▸ **Task brief**:
Using the listing below, select the lines with the word "scene" and copy them.
■ ■ ■ ■
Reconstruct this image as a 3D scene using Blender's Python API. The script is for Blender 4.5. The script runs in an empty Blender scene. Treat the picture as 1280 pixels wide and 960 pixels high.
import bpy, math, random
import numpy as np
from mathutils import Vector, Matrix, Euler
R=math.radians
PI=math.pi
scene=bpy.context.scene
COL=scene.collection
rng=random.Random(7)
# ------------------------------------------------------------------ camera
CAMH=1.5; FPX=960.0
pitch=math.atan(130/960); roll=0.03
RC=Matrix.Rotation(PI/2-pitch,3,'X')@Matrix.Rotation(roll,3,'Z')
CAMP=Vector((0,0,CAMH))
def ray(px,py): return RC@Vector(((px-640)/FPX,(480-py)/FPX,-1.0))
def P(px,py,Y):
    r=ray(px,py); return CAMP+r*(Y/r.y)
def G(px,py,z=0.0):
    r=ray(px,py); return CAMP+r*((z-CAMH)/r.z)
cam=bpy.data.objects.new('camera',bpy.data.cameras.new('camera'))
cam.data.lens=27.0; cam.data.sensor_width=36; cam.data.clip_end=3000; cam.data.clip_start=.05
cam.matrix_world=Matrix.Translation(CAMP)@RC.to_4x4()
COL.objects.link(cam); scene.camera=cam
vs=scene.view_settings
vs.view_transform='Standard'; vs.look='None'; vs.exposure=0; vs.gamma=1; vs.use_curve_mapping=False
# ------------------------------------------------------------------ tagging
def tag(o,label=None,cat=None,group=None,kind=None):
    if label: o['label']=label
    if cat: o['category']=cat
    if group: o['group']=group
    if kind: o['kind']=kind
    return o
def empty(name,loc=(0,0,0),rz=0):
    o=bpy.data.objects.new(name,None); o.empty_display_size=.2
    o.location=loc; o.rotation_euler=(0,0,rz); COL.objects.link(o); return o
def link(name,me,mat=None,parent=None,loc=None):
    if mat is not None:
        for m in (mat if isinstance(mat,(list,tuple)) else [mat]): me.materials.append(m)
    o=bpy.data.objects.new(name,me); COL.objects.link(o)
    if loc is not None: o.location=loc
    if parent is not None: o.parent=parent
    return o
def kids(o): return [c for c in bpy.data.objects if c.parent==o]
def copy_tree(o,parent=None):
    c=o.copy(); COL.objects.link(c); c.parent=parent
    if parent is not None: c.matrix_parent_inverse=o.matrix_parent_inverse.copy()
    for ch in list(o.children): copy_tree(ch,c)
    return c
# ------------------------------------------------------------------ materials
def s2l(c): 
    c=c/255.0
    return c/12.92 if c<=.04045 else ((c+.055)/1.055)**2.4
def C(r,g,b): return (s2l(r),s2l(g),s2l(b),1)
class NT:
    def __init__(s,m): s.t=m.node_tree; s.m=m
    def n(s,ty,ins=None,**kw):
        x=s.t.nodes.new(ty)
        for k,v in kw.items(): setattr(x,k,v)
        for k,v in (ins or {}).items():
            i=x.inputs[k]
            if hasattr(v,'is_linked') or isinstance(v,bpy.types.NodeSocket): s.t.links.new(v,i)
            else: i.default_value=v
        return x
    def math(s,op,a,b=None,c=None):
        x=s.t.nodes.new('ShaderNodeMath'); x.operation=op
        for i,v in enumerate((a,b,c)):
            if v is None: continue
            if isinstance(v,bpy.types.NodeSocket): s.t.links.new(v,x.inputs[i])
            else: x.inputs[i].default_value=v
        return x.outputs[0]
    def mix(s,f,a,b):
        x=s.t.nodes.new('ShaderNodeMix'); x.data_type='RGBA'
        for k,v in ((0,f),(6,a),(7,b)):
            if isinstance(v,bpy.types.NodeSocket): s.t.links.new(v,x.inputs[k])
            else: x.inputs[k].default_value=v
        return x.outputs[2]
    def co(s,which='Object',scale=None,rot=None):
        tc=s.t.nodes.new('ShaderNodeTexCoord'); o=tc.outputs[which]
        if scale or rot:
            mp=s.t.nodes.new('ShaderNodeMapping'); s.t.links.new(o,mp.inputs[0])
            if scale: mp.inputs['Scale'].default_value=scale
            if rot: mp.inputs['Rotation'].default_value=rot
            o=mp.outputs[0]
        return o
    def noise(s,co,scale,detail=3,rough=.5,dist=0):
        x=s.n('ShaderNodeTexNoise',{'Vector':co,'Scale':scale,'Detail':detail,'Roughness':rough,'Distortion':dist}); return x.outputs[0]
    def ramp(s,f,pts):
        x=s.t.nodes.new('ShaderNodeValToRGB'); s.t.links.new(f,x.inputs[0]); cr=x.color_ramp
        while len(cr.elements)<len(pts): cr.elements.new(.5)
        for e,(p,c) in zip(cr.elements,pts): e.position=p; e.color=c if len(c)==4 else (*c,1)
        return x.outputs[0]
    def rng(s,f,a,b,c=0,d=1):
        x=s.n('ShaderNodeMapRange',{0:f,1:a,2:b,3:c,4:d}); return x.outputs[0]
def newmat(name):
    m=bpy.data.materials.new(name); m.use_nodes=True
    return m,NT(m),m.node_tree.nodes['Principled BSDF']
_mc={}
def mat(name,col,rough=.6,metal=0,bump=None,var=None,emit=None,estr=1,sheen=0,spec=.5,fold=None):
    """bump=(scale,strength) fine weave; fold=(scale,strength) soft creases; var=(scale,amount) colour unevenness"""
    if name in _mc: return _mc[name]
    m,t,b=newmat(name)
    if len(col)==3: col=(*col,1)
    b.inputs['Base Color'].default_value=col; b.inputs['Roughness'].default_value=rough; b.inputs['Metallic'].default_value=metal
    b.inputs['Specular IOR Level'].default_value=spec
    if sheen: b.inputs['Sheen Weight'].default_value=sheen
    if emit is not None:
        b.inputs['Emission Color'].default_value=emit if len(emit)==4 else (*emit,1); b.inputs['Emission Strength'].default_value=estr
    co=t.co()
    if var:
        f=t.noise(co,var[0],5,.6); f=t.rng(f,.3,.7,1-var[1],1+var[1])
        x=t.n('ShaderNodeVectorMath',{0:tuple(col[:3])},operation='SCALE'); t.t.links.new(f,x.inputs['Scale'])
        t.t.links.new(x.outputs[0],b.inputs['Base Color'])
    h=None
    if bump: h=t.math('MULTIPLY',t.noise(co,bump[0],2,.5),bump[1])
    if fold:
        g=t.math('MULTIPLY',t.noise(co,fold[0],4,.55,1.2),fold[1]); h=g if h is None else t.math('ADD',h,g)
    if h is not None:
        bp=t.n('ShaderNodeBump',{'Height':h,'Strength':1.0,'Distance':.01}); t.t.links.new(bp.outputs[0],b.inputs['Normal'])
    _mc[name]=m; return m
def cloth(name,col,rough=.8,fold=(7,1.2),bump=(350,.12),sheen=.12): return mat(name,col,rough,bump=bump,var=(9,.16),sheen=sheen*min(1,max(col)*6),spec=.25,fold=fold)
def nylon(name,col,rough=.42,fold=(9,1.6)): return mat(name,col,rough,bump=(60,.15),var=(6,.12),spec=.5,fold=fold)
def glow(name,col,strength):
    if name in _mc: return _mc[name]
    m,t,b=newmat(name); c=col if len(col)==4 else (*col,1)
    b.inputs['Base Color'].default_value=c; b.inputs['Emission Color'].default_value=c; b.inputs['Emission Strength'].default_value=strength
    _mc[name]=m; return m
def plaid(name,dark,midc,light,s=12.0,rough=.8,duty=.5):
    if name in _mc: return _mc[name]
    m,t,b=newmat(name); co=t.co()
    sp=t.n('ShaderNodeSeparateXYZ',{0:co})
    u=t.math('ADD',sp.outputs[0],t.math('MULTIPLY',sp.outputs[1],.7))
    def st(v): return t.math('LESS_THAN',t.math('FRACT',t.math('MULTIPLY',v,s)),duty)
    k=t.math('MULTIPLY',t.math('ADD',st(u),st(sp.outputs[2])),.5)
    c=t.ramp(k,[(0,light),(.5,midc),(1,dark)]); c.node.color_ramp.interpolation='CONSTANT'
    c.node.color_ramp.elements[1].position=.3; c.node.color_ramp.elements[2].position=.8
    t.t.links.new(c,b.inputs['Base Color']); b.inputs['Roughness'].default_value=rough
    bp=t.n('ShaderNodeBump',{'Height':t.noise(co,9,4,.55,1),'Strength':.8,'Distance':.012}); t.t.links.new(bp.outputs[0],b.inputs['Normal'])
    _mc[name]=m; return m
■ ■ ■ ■
▸ **Expected answer**:
Reconstruct this image as a 3D scene using Blender's Python API. The script is for Blender 4.5. The script runs in an empty Blender scene. Treat the picture as 1280 pixels wide and 960 pixels high.
scene=bpy.context.scene
COL=scene.collection
COL.objects.link(cam); scene.camera=cam
vs=scene.view_settings